Se provate una forte curiosità verso gli estranei e parlate spesso con chi vi è seduto vicino sul bus o mentre siete in fila allo sportello delle Poste, allora è probabile che voi siate persone altamente empatiche.
Ogni essere umano è, per natura, empatico, in grado, cioè, di percepire e riconoscere gli stati d’animo altrui, ponendosi nelle condizioni di quella persona. Tale capacità compare dai 14 mesi di vita per crescere e migliorare negli anni successivi, e consente di capire le emozioni nelle persone che ci circondano, siano queste espresse attraverso il volto o anche dalle poche parole di una frase.
Ci sono poi persone più empatiche di altre, facilmente riconoscibili poiché sono pazienti ascoltatori e non hanno remore nell’esplicitare i propri sentimenti, condizioni essenziali per creare un forte legame empatico.
Tali individui, mossi da un sano interesse di conoscenza, sono in grado più di altri di mettere in pratica esperienze reali e concrete di empatia, vestendo i panni dello sconosciuto.
Di là da questi casi “estremi”, la caratteristica unica e pregevole di ogni persona con uno sviluppato senso empatico è proprio quella di avvicinarsi anche a coloro che non fanno parte del suo contesto abituale, per scoprire ed esplorare situazioni di vita, opinioni e modi di pensare differenti, con un arricchimento di vissuto ed esperienza che farebbe invidia a qualunque social network.
Ma proprio la società dei media e la pressante diffusione telematica rischiano di inibire la naturale propensione all’empatia dell’essere umano fin dall’infanzia, proprio in ragione della pericolosa promiscuità che per loro tramite si instaura tra il mondo infantile e quello degli adulti.
Al bambino non si dà tempo di capire le proprie emozioni, né tantomeno di percepire quelle altrui, e ciò si traduce per lui nell’incapacità di ricreare o costruire relazioni uniche, mentre l’adulto è immerso in un contesto di indifferenza e di estremo narcisismo.
Com’è stato dimostrato da recenti ricerche compiute negli Stati Uniti quello che sta accadendo è un progressivo sgretolarsi delle capacità empatiche, e quindi dell’apertura delle persone verso realtà differenti, con risultati negativi anche sul piano sociale.
Per questo un gruppo di artisti, intellettuali e scrittori, guidati da Roman Krznaric, tra i più eminenti filosofi viventi della Gran Bretagna, e fiduciosi nell’empatia come difesa contro il degrado sociale, ha sviluppato un progetto unico: l’Empathy Museum.

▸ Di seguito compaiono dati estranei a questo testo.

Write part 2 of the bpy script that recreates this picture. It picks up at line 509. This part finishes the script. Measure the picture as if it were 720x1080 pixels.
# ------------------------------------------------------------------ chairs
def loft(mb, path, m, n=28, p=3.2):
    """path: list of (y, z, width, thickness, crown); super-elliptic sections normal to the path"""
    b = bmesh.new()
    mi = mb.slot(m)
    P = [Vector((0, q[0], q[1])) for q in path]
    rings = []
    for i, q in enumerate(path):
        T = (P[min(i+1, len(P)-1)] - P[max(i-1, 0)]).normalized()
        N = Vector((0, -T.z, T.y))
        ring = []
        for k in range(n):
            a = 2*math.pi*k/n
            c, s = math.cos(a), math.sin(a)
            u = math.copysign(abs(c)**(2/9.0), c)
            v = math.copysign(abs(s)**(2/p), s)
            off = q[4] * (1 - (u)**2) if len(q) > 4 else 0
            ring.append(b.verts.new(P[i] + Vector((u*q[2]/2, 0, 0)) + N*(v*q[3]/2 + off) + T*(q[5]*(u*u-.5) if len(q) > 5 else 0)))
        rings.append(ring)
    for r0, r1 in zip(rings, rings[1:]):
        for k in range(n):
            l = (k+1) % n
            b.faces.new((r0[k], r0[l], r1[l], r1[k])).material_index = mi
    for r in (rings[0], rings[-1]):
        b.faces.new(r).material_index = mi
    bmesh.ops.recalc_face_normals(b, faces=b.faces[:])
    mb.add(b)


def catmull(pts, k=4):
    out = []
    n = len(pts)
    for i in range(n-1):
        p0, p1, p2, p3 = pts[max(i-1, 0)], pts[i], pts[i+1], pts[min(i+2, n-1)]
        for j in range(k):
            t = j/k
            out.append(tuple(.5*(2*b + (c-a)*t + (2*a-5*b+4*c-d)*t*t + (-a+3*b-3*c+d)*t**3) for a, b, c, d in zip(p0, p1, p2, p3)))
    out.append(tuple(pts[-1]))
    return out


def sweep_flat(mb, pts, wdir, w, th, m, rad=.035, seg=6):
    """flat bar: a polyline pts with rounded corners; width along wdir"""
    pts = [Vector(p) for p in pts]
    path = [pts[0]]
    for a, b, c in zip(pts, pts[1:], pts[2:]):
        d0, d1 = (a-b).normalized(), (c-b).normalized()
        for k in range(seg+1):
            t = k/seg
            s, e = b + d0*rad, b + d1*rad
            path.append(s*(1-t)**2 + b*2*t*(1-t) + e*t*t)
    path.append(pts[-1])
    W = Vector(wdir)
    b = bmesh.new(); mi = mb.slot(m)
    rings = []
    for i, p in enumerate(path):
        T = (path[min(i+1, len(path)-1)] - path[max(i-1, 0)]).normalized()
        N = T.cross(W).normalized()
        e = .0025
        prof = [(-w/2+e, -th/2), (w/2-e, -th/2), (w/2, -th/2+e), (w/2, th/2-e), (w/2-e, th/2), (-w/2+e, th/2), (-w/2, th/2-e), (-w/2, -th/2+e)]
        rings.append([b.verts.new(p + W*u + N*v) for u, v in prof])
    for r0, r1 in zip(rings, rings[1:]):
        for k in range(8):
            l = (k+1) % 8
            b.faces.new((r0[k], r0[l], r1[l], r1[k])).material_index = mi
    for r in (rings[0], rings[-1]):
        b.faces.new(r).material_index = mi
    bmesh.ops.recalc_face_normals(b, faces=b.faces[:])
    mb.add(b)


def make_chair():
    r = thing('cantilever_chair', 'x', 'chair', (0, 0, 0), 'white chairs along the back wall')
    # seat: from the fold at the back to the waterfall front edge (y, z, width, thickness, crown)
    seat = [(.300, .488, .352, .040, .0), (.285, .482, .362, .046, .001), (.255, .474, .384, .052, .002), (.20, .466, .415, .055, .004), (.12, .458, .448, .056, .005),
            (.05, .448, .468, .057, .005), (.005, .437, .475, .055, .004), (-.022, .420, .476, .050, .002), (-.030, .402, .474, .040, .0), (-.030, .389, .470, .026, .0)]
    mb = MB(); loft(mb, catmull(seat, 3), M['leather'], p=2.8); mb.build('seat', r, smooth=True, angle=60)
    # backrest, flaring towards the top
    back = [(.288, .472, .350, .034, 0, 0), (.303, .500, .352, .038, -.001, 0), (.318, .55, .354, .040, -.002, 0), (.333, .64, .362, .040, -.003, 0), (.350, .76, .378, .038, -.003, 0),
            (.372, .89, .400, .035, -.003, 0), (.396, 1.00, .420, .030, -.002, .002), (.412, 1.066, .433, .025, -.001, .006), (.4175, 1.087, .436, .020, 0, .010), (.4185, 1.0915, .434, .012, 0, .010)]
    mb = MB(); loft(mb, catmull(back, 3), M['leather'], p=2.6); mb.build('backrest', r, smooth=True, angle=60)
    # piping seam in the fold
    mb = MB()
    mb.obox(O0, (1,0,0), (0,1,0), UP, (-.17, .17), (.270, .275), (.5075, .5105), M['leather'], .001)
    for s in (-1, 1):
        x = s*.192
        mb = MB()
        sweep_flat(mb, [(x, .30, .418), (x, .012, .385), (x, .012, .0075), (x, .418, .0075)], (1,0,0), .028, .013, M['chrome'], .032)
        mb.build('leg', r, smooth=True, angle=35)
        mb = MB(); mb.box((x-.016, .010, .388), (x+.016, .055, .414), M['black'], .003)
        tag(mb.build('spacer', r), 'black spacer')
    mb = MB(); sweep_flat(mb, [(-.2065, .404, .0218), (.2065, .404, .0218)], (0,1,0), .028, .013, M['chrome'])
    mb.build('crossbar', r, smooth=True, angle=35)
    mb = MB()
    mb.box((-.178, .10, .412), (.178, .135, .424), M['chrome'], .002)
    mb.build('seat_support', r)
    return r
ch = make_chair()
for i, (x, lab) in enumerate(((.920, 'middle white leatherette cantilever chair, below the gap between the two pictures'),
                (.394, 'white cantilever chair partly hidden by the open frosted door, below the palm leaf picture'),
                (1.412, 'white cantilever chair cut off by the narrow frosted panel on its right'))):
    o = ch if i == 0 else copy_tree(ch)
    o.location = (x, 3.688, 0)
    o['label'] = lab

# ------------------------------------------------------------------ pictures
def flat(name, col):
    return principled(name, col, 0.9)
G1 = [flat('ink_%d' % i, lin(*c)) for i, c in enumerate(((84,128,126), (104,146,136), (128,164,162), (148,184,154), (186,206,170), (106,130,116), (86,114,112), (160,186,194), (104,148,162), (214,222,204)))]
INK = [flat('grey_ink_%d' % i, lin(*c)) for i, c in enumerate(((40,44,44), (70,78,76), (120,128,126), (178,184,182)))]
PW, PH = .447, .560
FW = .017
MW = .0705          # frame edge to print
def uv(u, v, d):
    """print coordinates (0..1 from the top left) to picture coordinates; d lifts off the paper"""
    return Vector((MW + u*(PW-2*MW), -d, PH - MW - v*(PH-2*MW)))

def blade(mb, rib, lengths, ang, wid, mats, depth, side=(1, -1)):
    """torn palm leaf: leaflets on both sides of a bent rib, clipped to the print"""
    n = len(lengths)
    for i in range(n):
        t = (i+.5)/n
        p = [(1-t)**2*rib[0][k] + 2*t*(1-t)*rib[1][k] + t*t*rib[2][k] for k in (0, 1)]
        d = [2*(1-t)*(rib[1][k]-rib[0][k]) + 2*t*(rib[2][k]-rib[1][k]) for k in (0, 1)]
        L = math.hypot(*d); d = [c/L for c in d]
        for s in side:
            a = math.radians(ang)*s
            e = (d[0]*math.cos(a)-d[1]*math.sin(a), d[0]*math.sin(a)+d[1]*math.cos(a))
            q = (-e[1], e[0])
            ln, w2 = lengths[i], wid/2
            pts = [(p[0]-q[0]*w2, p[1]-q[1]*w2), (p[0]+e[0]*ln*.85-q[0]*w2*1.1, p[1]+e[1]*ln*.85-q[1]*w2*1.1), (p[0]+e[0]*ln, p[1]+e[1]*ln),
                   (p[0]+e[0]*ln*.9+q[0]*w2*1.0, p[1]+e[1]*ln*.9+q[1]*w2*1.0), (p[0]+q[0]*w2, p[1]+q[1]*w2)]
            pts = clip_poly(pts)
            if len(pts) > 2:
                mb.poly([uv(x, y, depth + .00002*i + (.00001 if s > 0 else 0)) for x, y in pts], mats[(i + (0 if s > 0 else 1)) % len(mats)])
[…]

Sì, proprio il museo dell’empatia, inaugurato il 4 settembre a Londra, ai Riverside Gardens di Vauxhall. Concepito come serie di installazioni ispirate a vari temi, molte di queste, dopo un periodo di esposizione sulle rive del Tamigi, diventeranno itineranti intraprendendo un lungo viaggio che le porterà in altre città della Gran Bretagna per giungere, infine, a Perth, in Australia.
Non solo, è stata resa disponibile anche una libreria digitale, completa di film e libri selezionati per allenare ognuno di noi al risveglio del proprio stato empatico ormai assopito, e fruibile sul sito ufficiale dell’Empathy Museum.
La prima installazione interattiva, conclusa il 27 settembre scorso, è stata chiamata “A mile in my shoes”: un’esposizione di scarpe appartenenti ad altre persone. Il visitatore poteva scegliere il paio che più lo incuriosiva e, dopo averlo indossato, dedicarsi a una passeggiata lungo le rive del Tamigi mentre dalle cuffie appoggiate sulle orecchie poteva ascoltare la storia del proprietario delle scarpe. Ogni calzatura diveniva così la potente testimone di esperienze intense di dolore, speranza o coraggio che aveva coinvolto il suo possessore (rifugiato, contadino o prostituta che fosse).
E l’idea di questa prima installazione è stata proprio di Roman Krznaric, che si è ispirato a una frase tratta dal libro “Il buio oltre la siepe” di Harper Lee, quando l’avvocato Atticus Finch dice a sua figlia: «Non puoi davvero capire un’altra persona fino a quando non consideri le cose dal suo punto di vista, fino a quando non entri nella sua pelle e non ci cammini dentro».
Basterà un recupero dell’empatia se non a salvare, almeno a contribuire a rendere migliore il mondo? Di certo la risposta è sì. Come già cerca di fare il Parents Circle, un forum di famiglie israeliane e palestinesi in lutto per la perdita dei propri figli uccisi dalla guerra che insanguina i due popoli e che, incontrandosi, cercano di promuovere la pace e favorire un accordo. Perché sforzandosi di andare oltre il proprio punto di vista individuale, e addirittura ascoltando coloro che si considerano nemici, già si può compiere un piccolo miracolo!